Marlborough: Picton and Queen Charlotte Drive

Awoke to a morning shower, so we were in no hurry and waited out the rain. Eventually, we headed north out of town to Picton and after scaling the viewpoint near Bob’s Bay we drove north along the Waikawa Road as far as Whatamango Bay. The views were wonderful.

Picton

Grove Arm

boats

sheep

We made our way back into town and stopped at Picton Village Bakkerij for seeded ciabatta rolls and an almond/dark cherry pastry.

From Picton we started our drive along Queen Charlotte Drive. There were several pull-outs and even some places to have a snack on a park bench between Governors Bay and Barks Bay.

selfie/lunch break  overlooking Grove Arm

Ngakuta Bay

Shortly afterwards, we saw our first real road damage from the earthquake two weeks before.

earthquake damage to Queen Charlotte Drive

At Linkwater, we took Kenepuru Road northeast for views of the Mahau Sound and Kenepuru Sound. We made it as far as Portage before we turned around. Unfortunately much of the view is blocked by large bushes and the pull-outs are few. We did get some nice shots of the farm fields and a flowering passionflower vine.

Kenepuru Rd views  Kenepuru Rd bloom

Back on Queen Charlotte Drive I spotted a pottery gallery sign and pulled off to explore. Valerie (of Valerie’s Gallery) was very nice and we picked up a few of her designs, all the while chatting about travel and politics.
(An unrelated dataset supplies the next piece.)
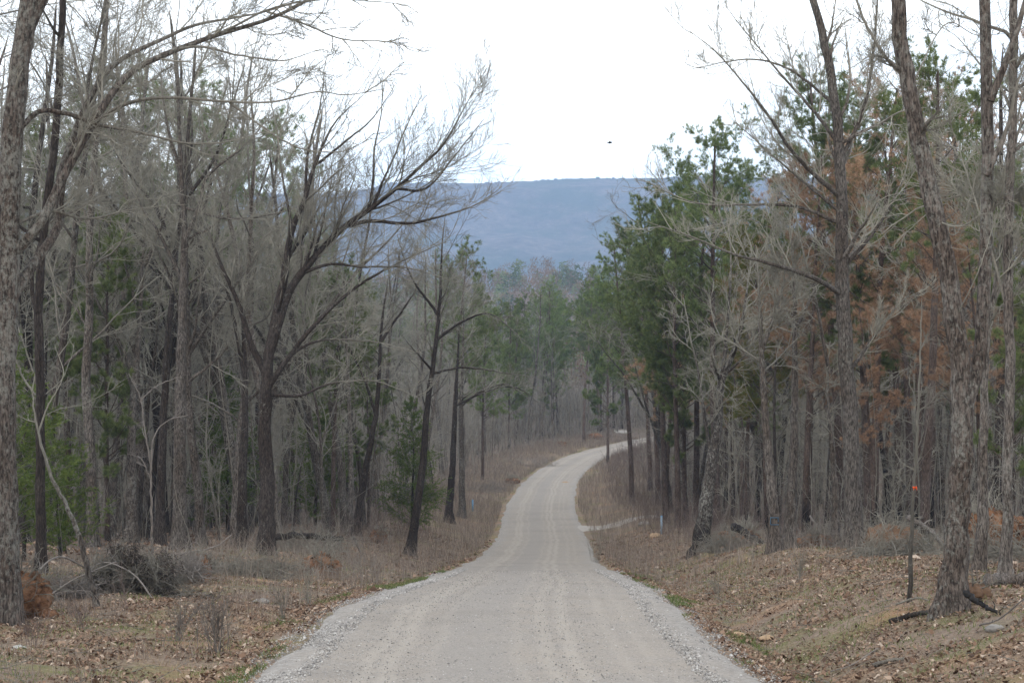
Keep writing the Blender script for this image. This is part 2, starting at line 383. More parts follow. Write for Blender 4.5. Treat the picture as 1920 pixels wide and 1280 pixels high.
# side drive on the right
dv = np.linspace(0, 1, 40); du = np.linspace(-1, 1, 12)
DV, DU = np.meshgrid(dv, du, indexing='ij')
yc = 112 - 0 * DV + 2.5 * DV; xx0 = XR(yc) - .5 + DV * 5.6
YY = yc + DU * (3.2 - 1.4 * sm(DV, 0, .35)) + .3 * fbm(xx0 / 1.1, DU * 2, 71, 2)
ZZ = G0(xx0, YY) + .035 - .12 * sm(np.maximum(np.abs(DU), 2 * DV - 1), .85, 1)
tag(link('gravel_driveway', mk_mesh('gravel_driveway', np.stack([xx0, YY, ZZ], -1), grid_faces(*YY.shape), mats=[M_DRIVE])), kind='structure')
# pale turnout far at the bend
DV, DU = np.meshgrid(np.linspace(0, 1, 20), np.linspace(-1, 1, 10), indexing='ij')
xx0 = XP(1150, 262) + DV * 2.4; YY = 262 + DU * 3
ZZ = G0(xx0, YY) + .05 - .3 * sm(np.maximum(np.abs(DU), np.abs(2 * DV - 1)), .8, 1)
tag(link('gravel_turnout', mk_mesh('gravel_turnout', np.stack([xx0, YY, ZZ], -1), grid_faces(*YY.shape), mats=[M_DRIVE])), kind='structure')
# the long flat topped ridge
HD = 3500.
ys = np.concatenate([np.linspace(1450, 2300, 30), np.linspace(2330, 3750, 170), np.linspace(3800, 4300, 8)]); xs = np.linspace(-2600, 2600, 460)
YY, XX = np.meshgrid(ys, xs, indexing='ij')
top_px = np.interp(xs * F / HD + 960, [-2000, -300, 250, 640, 700, 745, 900, 1100, 1200, 1300, 1600, 2200, 4000], [430, 395, 372, 372, 362, 350, 351, 343, 345, 344, 350, 360, 400])
top = (560 - top_px) / F * HD
edge = HD - 150 + 170 * fbm(XX / 520, YY * 0 + 2.2, 80, 4) + 40 * fbm(XX / 90, YY / 500, 84, 3)
tt = np.clip((YY - (edge - 1250)) / 1250, 0, 1)
prof = .62 * tt ** 1.5 + .23 * sm(tt, .80, .93) + .15 * sm(tt, .5, .75)
gul = fbm(XX / 170 + YY / 900, YY / 700, 90, 4)
ZZ = -50 + (top[None, :] + 50) * prof + 26 * gul * np.sin(np.pi * np.clip(tt, 0, 1)) * (tt < 1) + np.where(tt >= 1, 1.5 * fbm(XX / 60, YY / 60, 95, 3), 0)
ZZ = ZZ - .02 * np.maximum(YY - 3900, 0)
hme = mk_mesh('wooded_ridge', np.stack([XX, YY, ZZ], -1), grid_faces(*XX.shape), mats=[M_HILL])
tag(link('hills', hme), kind='structure')
# tree tops bristling along the rim
rg = np.random.default_rng(5)
mb = MB(); nn = 900
xr_ = rg.uniform(-1500, 1500, nn); e_ = HD - 150 + 170 * fbm(xr_ / 520, xr_ * 0 + 2.2, 80, 4) + rg.uniform(-10, 60, nn)
z_ = (560 - np.interp(xr_ * F / HD + 960, [-2000, -300, 250, 640, 700, 745, 900, 1100, 1200, 1300, 1600, 2200, 4000], [430, 395, 372, 372, 362, 350, 351, 343, 345, 344, 350, 360, 400])) / F * HD
for x, y, z in zip(xr_, e_, z_):
    h = rg.uniform(.5, 3.) * (1 + .5 * float(vn(np.array(x / 60), np.array(3.), 7))); r = rg.uniform(2.5, 5)
    mb.tubes(np.array([[x, y, z - 4], [x, y, z + h * .2], [x + rg.normal() * .6, y, z + h * .7], [x, y, z + h]]), np.array([r * .5, r, r * .7, .3]), 6, .3, rg)
tag(mb.build('ridge_wood', [M_HILL]), 'dark fringe of far trees along the rim of the blue ridge', 'far wood', kind='stuff')

# ------------------------------------------------------------------ growing things
def grow(S, Dr, L, r0, r1, k, wig, up, rng, pw=.85):
    n = len(S); Pt = np.zeros((n, k, 3)); Pt[:, 0] = S; d = Dr.copy(); st = (L / (k - 1))[:, None]
    w1 = rng.normal(0, 1, (n, 3))
    for i in range(1, k):
        w1 = .15 * w1 + 1.05 * rng.normal(0, 1, (n, 3))
        d = d + wig * w1; d[:, 2] += up
        d /= np.linalg.norm(d, axis=1, keepdims=True)
        Pt[:, i] = Pt[:, i - 1] + d * st
    tt = (np.arange(k) / (k - 1)) ** pw
    return Pt, r0[:, None] + (r1 - r0)[:, None] * tt[None]
def kids(Pt, Rd, cnt, t0, t1, ang, asd, lf, rf, rng, rmin, Lref=None, tpow=1.0, lmin=.15, rmax=9, tap=.55):
    n, k, _ = Pt.shape
    seg = np.linalg.norm(np.diff(Pt, axis=1), axis=2).sum(1)
    if Lref is None: Lref = seg
    c = np.broadcast_to(cnt, (n,)).astype(float)
    if n > 12: c = c * np.clip(seg / seg.mean(), .15, 2.5)
    c = np.maximum(rng.poisson(c), 1)
    par = np.repeat(np.arange(n), c)
    j = np.concatenate([np.arange(a) for a in c]); cc = np.repeat(c, c)
    t = t0 + (t1 - t0) * ((j + rng.uniform(0, 1, len(j))) / cc) ** tpow
    f = t * (k - 1); i = np.clip(f.astype(int), 0, k - 2); f = (f - i)[:, None]
    A, B = Pt[par, i], Pt[par, i + 1]
    S = A * (1 - f) + B * f; pd = B - A; pd /= np.linalg.norm(pd, axis=1, keepdims=True) + 1e-9
    rr = Rd[par, i] * (1 - f[:, 0]) + Rd[par, i + 1] * f[:, 0]
    rv = rng.normal(0, 1, pd.shape); pp = rv - (rv * pd).sum(1, keepdims=True) * pd; pp /= np.linalg.norm(pp, axis=1, keepdims=True) + 1e-9
    a = np.clip(rng.normal(ang, asd, len(j)), .15, 1.7)[:, None]
    Dr = np.cos(a) * pd + np.sin(a) * pp
    L = np.maximum(Lref[par] * lf * (1 - tap * t) * rng.uniform(.55, 1.3, len(j)), lmin)
    r0 = np.clip(rr * rf * rng.uniform(.7, 1.1, len(j)), rmin, rmax)
    return S, Dr, L, r0, t
def cat(*Ls): return [np.concatenate(x) for x in zip(*Ls)]
def bare_crown(mb, Pt, Rd, rng, tw=.006, dens=1., limbs=11, Lf=.42, t0=.35, ang=.85, depth=4, up=.06, wig=.10, lsc=1., l2=5.5, tmax=.98):
    "limbs, branches, branchlets and twigs on the stems Pt/Rd"
    n = len(Pt); up = up * rng.uniform(-.1, 1.4); wig = wig * rng.uniform(.8, 1.5)
    S, Dr, L, r0, t = kids(Pt, Rd, limbs * dens, t0, tmax, ang, .22, Lf, .5, rng, .012, tap=.5)
    if n == 1:  # keep lowest limbs from pointing down
        Dr[:, 2] = np.abs(Dr[:, 2]) * .8 + .1; Dr /= np.linalg.norm(Dr, axis=1, keepdims=True)
    P1, R1 = grow(S, Dr, L * lsc, r0, np.full(len(S), tw * 1.2), 11, wig, up, rng)
    mb.tubes(P1, R1, 6)
    S, Dr, L, r0, t = kids(P1, R1, l2 * dens, .12, .97, .68, .2, .55, .6, rng, tw * 1.3)
    P2, R2 = grow(S, Dr, L, r0, np.full(len(S), tw), 8, wig * 1.2, up, rng); mb.tubes(P2, R2, 4)
    S, Dr, L, r0, t = kids(P2, R2, 4.2 * dens, .12, .98, .6, .2, .58, .65, rng, tw, lmin=.25)
    P3, R3 = grow(S, Dr, L, r0, np.full(len(S), tw * .7), 6, wig, up, rng); mb.tubes(P3, R3, 3)
    if depth >= 4:
        S, Dr, L, r0, t = kids(P3, R3, 2.6 * dens, .1, .9, .5, .18, .75, .7, rng, tw * .7, lmin=.15)
        P4, R4 = grow(S, Dr, L, r0, np.full(len(S), tw * .5), 4, wig * .9, up, rng); mb.tubes(P4, R4, 3)
        return P4
    return P3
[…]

We even added a push-pin to her visitor map. :)

Our next stop was Cullen Point Lookout which offered nice views of Havelock and Mahau Sound.

Mahakipawa Arm

Mahakipawa Arm

Havelock in black & white

From Havelock we took the highway back our room in Blenheim to enjoy a Moa Tripel in our room. For dinner we walked to the Scotch Bar. I ordered two appetizer portions of the pork and coriander dumplings with a chilli salsa and a (massive) plate of grilled asparagus with whipped cranky goat cheese. Eric opted for the ox cheek pappardelle with parmigiano reggiano, very filling and tasty. They had several wines available by the half-glass, glass and bottle.  I ordered the Fromm La Strada Pinot Noir and Eric had a Two Rivers L’ile de Beauté Rosé, both were very drinkable and it made me want to visit Fromm the next day.

In search of New Zealand-themed gifts, we walked over the the Warehouse but, unfortunately, it was mostly cheap crap.